### Job
Only the lines from the top of the listing below to the line that has "return (f(r), f(g), f(b), 1)" should be echoed, with both ends kept and pictures left out.

### Data lines
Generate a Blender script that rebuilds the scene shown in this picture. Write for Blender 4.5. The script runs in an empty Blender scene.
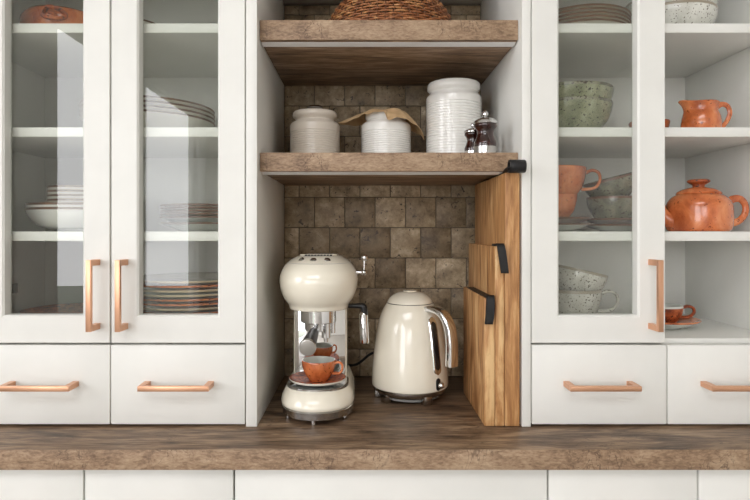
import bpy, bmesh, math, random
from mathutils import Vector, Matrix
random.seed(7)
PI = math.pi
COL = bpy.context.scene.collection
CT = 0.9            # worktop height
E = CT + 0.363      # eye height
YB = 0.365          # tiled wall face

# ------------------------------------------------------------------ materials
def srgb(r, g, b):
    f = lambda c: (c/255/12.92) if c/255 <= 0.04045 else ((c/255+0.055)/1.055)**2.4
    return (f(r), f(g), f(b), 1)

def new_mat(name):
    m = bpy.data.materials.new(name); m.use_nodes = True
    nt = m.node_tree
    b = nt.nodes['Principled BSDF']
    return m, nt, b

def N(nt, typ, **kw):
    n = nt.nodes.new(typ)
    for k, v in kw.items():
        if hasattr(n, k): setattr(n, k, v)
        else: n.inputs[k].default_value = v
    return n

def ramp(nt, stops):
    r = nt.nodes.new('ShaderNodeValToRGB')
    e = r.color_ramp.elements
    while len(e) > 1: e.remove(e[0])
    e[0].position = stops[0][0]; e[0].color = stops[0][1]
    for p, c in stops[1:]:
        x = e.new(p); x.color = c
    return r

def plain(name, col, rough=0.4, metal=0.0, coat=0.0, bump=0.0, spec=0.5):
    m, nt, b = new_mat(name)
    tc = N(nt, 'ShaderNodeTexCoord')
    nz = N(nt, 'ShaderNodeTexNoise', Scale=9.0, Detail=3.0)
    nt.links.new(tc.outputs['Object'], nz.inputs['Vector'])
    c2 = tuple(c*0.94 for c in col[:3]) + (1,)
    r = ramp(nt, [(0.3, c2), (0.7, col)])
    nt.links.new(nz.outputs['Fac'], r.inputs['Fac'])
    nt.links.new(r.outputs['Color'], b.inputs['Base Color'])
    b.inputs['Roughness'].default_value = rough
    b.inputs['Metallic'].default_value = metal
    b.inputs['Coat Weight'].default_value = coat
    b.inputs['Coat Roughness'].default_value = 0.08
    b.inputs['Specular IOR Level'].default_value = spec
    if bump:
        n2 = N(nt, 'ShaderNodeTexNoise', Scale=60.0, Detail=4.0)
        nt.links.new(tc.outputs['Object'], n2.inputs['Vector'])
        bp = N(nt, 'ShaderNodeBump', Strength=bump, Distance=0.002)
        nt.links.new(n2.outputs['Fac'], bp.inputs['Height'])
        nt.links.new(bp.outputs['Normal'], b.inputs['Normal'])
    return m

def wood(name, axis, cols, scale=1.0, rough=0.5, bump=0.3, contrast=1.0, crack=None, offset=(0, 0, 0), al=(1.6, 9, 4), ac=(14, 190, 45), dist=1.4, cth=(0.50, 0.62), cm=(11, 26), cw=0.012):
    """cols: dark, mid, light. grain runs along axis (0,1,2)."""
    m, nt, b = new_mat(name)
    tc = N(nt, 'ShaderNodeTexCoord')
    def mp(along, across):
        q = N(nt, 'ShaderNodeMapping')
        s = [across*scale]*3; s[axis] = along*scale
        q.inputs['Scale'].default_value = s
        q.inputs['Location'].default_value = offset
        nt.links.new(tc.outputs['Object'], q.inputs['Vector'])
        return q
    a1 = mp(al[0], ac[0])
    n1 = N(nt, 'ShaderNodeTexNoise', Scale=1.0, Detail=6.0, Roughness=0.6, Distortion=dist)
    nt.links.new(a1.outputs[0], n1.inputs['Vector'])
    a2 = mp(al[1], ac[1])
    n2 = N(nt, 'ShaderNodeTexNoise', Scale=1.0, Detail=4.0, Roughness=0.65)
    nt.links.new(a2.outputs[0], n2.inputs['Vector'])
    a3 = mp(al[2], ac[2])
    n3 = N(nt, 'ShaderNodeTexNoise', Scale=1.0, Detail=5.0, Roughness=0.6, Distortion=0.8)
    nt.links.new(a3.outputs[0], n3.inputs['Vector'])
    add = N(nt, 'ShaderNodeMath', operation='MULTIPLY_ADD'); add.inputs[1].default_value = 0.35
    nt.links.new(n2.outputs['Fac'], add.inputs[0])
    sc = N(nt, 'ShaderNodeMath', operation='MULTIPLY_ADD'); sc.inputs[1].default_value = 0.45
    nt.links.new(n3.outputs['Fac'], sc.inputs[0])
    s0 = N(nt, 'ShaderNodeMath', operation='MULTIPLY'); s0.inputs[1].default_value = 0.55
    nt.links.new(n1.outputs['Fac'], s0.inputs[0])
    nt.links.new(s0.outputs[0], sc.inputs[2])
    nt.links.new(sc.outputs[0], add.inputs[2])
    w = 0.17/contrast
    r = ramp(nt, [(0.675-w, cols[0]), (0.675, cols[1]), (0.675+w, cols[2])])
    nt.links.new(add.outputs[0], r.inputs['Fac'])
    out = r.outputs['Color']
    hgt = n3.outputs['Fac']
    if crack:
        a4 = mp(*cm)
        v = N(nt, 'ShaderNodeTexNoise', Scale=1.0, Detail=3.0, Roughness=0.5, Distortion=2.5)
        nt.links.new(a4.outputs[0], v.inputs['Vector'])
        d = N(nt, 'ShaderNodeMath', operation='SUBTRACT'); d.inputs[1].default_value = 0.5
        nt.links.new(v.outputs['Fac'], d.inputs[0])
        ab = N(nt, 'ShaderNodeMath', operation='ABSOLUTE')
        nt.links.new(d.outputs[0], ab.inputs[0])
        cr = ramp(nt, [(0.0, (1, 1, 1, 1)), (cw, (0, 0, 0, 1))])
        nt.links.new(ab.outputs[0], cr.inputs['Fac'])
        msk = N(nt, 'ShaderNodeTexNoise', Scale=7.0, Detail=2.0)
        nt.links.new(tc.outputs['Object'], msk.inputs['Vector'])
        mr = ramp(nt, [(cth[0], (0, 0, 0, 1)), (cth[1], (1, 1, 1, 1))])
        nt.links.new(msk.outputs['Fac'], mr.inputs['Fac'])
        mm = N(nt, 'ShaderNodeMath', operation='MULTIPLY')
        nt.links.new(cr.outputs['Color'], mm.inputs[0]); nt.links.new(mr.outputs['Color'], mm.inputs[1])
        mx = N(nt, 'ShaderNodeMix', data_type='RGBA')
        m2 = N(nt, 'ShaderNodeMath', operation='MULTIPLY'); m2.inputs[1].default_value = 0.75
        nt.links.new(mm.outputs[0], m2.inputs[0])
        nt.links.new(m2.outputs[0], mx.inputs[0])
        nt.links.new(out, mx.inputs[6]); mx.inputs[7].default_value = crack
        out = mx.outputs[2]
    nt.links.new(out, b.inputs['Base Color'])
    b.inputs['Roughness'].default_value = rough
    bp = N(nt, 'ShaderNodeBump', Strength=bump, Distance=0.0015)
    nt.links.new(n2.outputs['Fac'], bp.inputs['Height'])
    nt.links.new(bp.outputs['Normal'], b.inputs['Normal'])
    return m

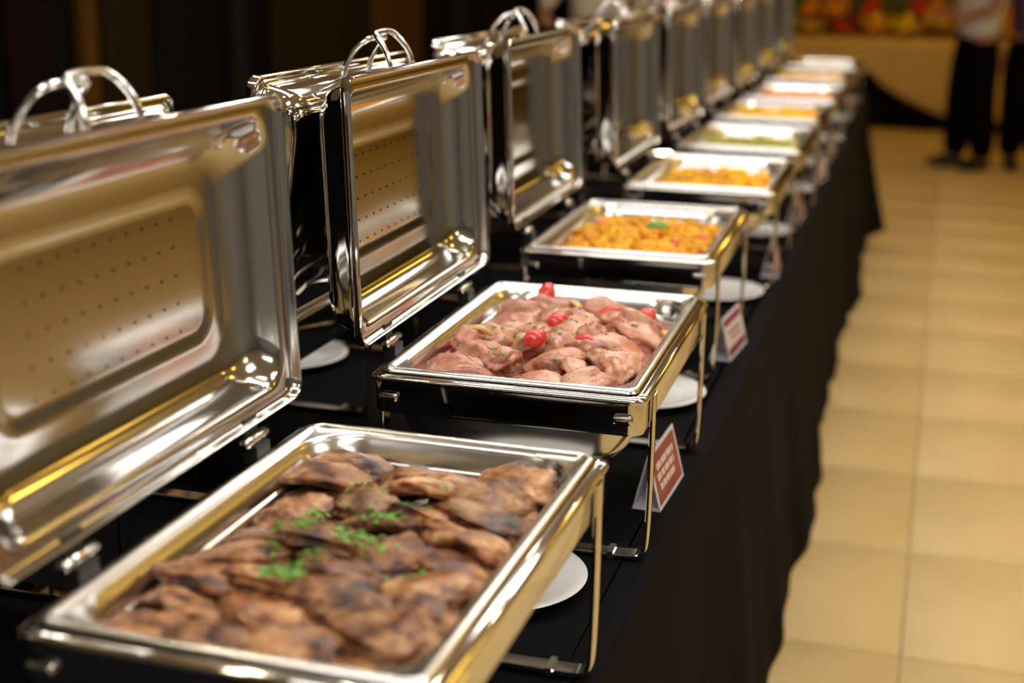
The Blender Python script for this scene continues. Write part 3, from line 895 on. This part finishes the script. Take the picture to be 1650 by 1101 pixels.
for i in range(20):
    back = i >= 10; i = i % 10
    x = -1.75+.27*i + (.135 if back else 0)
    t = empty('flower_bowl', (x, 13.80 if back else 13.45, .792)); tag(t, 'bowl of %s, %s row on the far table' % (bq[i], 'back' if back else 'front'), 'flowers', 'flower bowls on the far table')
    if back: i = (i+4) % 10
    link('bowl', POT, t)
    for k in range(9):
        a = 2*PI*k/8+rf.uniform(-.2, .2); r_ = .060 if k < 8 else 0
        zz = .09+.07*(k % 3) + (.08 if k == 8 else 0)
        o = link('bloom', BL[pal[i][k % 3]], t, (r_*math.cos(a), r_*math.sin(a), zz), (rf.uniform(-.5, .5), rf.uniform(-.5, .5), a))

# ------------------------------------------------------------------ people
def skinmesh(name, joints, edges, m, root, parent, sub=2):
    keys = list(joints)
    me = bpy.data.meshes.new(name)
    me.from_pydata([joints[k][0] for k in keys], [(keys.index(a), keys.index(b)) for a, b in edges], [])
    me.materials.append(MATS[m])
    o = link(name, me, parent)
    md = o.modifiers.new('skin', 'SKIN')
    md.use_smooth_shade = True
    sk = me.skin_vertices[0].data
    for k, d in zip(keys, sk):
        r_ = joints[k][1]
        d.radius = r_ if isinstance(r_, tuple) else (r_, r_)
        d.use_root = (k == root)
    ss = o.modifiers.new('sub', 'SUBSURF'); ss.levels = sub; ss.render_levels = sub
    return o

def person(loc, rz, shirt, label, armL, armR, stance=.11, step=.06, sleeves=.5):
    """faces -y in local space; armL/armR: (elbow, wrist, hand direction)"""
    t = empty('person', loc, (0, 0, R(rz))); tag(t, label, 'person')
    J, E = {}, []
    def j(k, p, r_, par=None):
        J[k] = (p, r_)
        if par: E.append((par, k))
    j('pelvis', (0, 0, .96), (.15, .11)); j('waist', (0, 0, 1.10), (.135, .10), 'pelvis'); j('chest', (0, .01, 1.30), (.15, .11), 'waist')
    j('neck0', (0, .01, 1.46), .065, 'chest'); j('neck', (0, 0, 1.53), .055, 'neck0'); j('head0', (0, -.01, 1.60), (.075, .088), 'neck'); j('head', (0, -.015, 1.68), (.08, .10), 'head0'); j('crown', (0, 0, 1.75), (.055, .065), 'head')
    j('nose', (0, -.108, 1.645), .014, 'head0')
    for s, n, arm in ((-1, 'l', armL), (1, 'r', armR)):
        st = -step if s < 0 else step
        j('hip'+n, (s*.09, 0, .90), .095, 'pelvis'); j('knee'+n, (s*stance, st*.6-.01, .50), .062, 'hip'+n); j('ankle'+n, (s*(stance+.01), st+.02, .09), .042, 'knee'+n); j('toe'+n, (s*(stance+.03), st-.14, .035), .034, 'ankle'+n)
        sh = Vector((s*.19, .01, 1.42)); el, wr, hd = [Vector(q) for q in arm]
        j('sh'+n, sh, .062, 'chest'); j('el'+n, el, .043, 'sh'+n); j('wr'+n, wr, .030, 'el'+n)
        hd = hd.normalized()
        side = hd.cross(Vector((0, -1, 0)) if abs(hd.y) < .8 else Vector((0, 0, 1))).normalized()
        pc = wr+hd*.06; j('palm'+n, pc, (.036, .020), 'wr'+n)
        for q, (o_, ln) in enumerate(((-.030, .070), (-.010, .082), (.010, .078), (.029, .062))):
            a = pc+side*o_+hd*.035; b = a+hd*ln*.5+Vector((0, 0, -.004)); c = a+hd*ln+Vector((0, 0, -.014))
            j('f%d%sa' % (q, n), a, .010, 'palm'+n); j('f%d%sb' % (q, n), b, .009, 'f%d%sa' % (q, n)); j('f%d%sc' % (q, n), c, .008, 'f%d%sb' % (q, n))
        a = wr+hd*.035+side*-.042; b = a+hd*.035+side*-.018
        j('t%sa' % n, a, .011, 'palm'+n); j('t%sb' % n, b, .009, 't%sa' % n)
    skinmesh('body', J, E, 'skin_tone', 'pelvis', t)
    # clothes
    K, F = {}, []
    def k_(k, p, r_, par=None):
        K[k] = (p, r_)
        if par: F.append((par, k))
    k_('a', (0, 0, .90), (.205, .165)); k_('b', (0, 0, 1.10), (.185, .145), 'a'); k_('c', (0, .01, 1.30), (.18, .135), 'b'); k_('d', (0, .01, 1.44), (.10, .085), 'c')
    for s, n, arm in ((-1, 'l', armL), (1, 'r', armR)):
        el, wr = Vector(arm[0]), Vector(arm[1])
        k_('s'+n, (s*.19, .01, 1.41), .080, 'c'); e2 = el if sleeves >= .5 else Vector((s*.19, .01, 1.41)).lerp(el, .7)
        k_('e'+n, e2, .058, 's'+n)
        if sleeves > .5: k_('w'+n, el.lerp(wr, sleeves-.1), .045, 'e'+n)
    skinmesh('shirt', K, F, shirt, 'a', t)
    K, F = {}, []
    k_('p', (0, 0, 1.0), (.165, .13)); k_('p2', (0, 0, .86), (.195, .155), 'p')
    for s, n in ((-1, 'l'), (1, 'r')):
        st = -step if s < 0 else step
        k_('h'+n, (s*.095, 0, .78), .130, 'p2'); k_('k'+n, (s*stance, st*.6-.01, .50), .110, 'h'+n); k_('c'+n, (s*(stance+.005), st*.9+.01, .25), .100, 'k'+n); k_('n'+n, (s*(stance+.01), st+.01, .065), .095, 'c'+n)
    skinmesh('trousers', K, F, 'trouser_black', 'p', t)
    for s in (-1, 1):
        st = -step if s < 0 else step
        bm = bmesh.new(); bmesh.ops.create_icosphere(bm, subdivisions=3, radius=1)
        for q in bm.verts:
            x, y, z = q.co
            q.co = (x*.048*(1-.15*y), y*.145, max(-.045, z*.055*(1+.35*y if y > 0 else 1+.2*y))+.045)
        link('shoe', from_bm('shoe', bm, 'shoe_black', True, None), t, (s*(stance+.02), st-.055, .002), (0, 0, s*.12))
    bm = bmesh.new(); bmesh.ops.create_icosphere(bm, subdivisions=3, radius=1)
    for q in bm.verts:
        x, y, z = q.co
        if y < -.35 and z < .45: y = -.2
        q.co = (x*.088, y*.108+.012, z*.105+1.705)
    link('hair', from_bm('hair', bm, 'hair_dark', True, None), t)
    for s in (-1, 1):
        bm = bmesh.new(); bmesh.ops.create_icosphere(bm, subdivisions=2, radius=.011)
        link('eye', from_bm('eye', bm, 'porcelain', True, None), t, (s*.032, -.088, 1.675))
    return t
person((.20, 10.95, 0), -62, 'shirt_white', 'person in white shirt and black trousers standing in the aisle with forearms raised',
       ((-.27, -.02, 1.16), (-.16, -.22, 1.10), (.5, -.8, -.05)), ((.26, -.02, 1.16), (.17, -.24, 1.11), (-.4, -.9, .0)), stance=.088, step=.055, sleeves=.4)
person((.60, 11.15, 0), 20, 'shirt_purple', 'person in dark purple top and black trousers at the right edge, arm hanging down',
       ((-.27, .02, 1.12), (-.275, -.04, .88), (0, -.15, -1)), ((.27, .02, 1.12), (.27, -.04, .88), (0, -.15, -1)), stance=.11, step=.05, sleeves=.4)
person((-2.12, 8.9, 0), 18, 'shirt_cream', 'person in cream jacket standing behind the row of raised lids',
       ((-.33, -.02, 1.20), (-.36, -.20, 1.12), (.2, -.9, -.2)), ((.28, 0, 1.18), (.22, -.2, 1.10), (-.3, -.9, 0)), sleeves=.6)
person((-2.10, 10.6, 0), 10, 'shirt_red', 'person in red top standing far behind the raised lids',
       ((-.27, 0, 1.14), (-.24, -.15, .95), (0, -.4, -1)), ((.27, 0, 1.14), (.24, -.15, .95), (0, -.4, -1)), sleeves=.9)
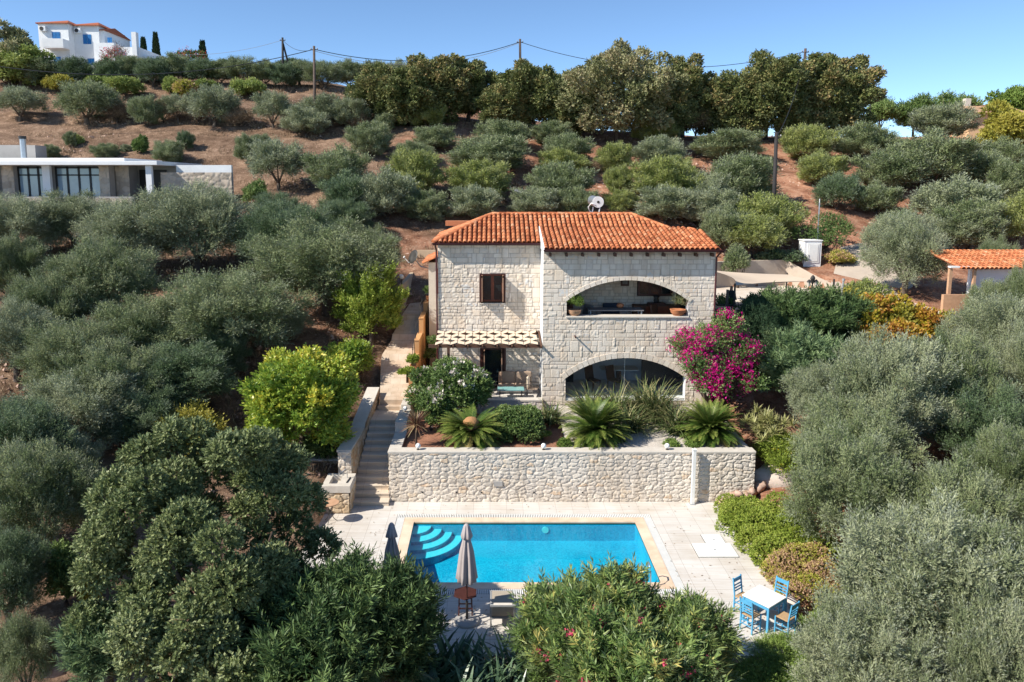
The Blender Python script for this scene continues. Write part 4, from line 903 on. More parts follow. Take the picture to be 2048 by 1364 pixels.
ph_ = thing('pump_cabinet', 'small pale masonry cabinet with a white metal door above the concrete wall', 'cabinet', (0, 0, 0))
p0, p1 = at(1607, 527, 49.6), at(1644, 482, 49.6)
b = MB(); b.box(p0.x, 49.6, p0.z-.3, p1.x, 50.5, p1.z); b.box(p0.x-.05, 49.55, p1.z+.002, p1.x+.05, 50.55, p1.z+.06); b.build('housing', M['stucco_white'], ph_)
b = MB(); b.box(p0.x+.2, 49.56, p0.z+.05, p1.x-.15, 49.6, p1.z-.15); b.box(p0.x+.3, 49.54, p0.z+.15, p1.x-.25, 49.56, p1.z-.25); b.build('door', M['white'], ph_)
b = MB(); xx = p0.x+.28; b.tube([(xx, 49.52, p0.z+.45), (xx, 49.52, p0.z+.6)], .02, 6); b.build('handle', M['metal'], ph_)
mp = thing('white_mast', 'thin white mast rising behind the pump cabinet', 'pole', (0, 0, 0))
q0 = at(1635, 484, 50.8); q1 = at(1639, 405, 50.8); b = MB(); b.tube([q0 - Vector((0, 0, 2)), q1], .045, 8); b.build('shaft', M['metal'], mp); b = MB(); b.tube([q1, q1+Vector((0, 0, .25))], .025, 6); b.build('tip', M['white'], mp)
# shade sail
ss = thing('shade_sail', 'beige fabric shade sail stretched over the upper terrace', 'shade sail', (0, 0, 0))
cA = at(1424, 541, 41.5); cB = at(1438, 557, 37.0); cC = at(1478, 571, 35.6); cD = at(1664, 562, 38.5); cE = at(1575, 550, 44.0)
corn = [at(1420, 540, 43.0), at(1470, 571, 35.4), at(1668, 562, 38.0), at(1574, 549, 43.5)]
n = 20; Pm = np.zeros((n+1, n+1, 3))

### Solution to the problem
Generate a Blender script that rebuilds the scene shown in this picture. Write for Blender 4.5. The script runs in an empty Blender scene.
import bpy, bmesh, math, random
from mathutils import Vector, Matrix
random.seed(7)
PI = math.pi
COL = bpy.context.scene.collection
CT = 0.9            # worktop height
E = CT + 0.363      # eye height
YB = 0.365          # tiled wall face

# ------------------------------------------------------------------ materials
def srgb(r, g, b):
    f = lambda c: (c/255/12.92) if c/255 <= 0.04045 else ((c/255+0.055)/1.055)**2.4
    return (f(r), f(g), f(b), 1)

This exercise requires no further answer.